**Task details**
Give back the lines exactly, from the first one to the line with "COL = sc.collection", both ends included.

--- Start of Material provided ---

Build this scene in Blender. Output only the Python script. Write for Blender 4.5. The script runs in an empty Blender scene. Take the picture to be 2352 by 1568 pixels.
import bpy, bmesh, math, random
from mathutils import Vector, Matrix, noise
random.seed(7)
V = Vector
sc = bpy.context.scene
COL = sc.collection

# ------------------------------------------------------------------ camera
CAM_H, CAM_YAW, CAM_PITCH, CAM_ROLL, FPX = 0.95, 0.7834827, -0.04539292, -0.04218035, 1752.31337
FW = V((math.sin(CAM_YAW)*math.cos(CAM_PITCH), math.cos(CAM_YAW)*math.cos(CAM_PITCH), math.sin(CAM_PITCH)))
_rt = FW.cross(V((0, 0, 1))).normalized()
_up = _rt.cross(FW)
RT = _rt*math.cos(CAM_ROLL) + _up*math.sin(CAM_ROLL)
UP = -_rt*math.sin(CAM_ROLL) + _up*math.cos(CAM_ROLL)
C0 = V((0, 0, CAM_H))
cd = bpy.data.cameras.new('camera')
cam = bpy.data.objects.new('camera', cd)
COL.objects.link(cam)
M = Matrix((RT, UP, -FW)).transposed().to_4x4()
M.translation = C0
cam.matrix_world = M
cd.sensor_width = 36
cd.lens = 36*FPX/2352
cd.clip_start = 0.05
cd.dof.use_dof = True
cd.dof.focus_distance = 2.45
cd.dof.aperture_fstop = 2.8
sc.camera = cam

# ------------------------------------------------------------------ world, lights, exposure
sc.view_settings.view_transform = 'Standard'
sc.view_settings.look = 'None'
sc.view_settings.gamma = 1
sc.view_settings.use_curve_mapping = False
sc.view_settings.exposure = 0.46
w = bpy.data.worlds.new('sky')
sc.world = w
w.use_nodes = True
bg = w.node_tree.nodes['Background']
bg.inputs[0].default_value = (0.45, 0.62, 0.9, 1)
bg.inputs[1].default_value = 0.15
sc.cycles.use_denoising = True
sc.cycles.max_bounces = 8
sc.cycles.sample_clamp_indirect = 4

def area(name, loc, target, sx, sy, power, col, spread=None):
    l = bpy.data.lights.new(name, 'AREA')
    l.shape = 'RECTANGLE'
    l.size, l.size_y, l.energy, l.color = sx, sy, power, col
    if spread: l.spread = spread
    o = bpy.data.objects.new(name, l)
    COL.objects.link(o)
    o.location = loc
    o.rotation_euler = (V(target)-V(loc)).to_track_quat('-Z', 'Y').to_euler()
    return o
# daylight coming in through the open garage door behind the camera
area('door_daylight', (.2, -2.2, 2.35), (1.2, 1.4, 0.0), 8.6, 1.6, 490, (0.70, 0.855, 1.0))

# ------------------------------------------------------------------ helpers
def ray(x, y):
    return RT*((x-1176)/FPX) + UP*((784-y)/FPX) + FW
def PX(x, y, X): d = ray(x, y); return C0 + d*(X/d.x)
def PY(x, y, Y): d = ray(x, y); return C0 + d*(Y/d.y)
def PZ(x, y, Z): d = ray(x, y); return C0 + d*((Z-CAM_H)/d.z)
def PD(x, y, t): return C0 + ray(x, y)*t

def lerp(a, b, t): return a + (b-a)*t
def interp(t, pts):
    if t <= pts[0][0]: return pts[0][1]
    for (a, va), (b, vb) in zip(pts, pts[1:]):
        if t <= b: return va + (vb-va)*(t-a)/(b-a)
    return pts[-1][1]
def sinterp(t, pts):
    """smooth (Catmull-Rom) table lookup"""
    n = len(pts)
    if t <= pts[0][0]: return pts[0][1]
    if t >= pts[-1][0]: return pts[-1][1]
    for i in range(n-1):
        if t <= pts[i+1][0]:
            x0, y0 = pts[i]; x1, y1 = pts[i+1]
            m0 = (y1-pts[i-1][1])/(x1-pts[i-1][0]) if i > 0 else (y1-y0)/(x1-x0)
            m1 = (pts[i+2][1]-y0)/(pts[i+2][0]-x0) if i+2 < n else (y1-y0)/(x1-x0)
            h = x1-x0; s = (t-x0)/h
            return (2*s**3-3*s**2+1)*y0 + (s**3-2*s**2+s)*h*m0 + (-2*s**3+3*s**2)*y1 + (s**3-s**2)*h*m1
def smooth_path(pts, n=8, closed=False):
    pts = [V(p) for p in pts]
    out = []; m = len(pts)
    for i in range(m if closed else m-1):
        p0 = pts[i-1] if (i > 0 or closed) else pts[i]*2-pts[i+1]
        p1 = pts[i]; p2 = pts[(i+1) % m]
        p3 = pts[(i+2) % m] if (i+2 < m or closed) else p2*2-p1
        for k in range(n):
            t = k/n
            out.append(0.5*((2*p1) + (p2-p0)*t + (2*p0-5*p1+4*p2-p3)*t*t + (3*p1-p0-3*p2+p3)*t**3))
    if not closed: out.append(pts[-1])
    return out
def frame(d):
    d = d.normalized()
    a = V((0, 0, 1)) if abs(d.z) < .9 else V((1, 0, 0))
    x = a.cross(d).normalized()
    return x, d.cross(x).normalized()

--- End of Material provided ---

**Full answer**
Build this scene in Blender. Output only the Python script. Write for Blender 4.5. The script runs in an empty Blender scene. Take the picture to be 2352 by 1568 pixels.
import bpy, bmesh, math, random
from mathutils import Vector, Matrix, noise
random.seed(7)
V = Vector
sc = bpy.context.scene
COL = sc.collection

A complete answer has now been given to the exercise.